Task requirements: Every line of the data that contains the string "this" must be copied.

Source records:
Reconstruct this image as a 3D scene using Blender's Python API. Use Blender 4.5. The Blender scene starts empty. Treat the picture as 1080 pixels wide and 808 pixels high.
---
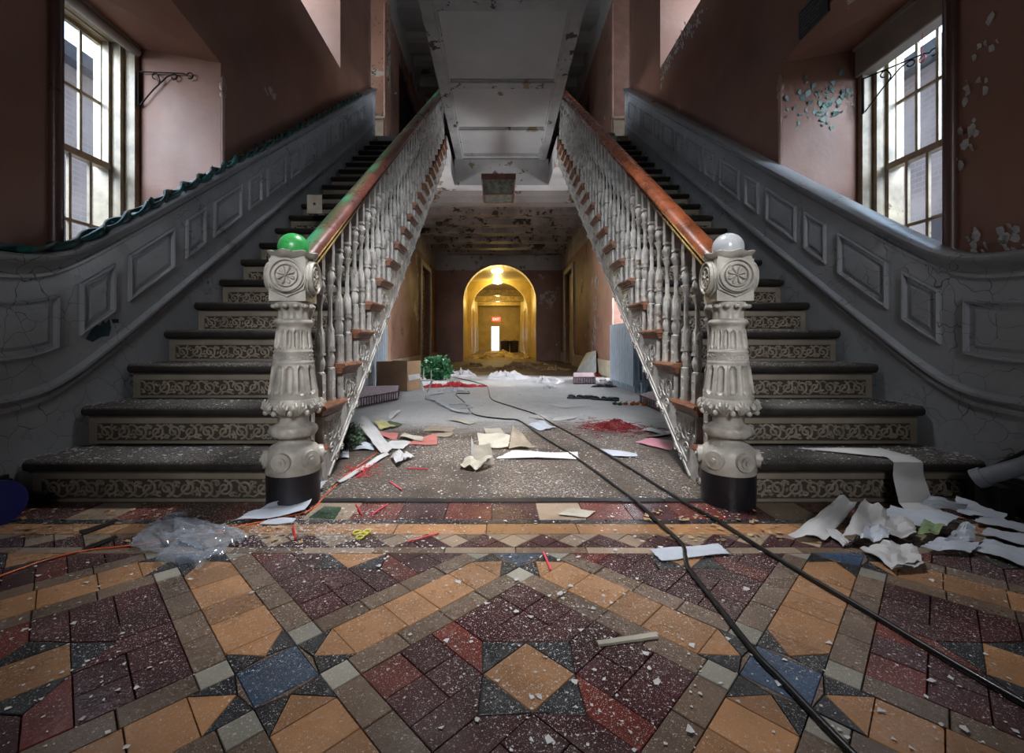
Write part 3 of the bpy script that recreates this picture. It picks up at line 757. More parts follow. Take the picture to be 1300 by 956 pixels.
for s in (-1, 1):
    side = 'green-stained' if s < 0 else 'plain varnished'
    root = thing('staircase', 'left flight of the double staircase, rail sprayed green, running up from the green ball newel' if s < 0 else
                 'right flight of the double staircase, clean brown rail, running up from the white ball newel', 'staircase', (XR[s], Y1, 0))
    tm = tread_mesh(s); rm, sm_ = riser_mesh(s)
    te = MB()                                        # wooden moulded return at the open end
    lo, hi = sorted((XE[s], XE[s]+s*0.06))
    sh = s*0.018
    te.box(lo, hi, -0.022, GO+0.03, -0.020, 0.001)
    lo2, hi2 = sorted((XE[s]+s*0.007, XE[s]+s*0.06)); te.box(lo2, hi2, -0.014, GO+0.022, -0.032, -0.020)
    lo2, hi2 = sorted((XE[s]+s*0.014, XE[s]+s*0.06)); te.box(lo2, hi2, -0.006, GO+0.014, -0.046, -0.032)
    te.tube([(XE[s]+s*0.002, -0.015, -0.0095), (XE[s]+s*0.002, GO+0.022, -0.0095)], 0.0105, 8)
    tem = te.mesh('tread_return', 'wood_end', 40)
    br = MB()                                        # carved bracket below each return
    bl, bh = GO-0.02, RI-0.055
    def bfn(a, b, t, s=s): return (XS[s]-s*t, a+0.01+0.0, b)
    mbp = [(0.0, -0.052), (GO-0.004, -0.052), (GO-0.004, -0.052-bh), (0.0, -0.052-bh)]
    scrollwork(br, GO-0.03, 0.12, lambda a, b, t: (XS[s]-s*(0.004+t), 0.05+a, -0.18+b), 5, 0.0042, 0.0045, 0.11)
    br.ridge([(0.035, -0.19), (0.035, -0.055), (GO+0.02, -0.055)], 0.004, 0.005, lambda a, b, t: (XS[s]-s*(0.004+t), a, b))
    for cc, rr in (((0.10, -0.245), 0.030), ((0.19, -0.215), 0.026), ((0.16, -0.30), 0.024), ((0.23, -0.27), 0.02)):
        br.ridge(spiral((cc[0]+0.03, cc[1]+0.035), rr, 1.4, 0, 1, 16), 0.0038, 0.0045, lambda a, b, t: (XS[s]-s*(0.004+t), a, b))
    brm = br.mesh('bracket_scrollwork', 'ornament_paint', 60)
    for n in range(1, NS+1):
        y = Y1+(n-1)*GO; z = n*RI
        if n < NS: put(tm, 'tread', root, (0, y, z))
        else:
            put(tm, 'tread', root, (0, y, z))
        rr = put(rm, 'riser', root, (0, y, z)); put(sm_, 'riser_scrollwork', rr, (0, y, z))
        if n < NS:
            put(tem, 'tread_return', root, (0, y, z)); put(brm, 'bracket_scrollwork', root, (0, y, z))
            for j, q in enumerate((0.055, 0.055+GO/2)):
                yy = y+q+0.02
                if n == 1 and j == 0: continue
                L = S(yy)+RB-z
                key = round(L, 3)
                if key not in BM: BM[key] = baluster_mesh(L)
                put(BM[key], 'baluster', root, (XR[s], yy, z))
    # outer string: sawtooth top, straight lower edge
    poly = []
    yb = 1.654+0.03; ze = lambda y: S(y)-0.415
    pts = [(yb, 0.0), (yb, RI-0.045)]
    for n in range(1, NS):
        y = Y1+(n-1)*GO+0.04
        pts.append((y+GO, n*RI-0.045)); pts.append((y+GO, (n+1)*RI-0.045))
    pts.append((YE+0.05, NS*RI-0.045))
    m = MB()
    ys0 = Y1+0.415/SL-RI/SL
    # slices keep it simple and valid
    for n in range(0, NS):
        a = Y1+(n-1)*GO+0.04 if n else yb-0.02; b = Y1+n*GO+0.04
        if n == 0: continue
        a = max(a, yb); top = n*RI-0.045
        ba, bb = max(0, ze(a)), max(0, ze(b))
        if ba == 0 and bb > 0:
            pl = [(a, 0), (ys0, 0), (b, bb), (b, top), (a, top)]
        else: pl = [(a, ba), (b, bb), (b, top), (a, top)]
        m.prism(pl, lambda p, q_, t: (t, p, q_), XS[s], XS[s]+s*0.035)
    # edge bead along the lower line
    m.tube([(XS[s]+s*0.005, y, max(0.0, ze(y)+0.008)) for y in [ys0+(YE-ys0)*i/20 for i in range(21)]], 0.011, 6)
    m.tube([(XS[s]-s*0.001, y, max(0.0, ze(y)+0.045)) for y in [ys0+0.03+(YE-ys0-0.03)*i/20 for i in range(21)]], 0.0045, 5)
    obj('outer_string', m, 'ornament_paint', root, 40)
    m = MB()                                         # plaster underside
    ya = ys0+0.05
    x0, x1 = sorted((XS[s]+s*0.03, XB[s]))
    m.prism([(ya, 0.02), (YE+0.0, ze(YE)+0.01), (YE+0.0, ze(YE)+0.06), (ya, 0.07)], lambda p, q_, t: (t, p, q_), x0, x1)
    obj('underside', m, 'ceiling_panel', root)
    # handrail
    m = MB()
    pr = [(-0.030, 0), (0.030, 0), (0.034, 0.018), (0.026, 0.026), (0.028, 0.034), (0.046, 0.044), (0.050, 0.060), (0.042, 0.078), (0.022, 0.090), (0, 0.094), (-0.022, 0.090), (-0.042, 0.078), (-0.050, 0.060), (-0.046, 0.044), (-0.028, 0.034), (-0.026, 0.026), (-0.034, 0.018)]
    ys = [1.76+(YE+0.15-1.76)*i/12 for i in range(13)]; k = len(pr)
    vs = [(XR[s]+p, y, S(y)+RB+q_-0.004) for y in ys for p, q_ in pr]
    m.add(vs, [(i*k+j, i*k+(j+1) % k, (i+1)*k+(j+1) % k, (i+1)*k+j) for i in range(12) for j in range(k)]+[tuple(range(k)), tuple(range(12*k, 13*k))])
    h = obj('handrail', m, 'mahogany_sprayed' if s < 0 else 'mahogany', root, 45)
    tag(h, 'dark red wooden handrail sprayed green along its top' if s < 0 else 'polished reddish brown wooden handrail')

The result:
Reconstruct this image as a 3D scene using Blender's Python API. Use Blender 4.5. The Blender scene starts empty. Treat the picture as 1080 pixels wide and 808 pixels high.
Write part 3 of the bpy script that recreates this picture. It picks up at line 757. More parts follow. Take the picture to be 1300 by 956 pixels.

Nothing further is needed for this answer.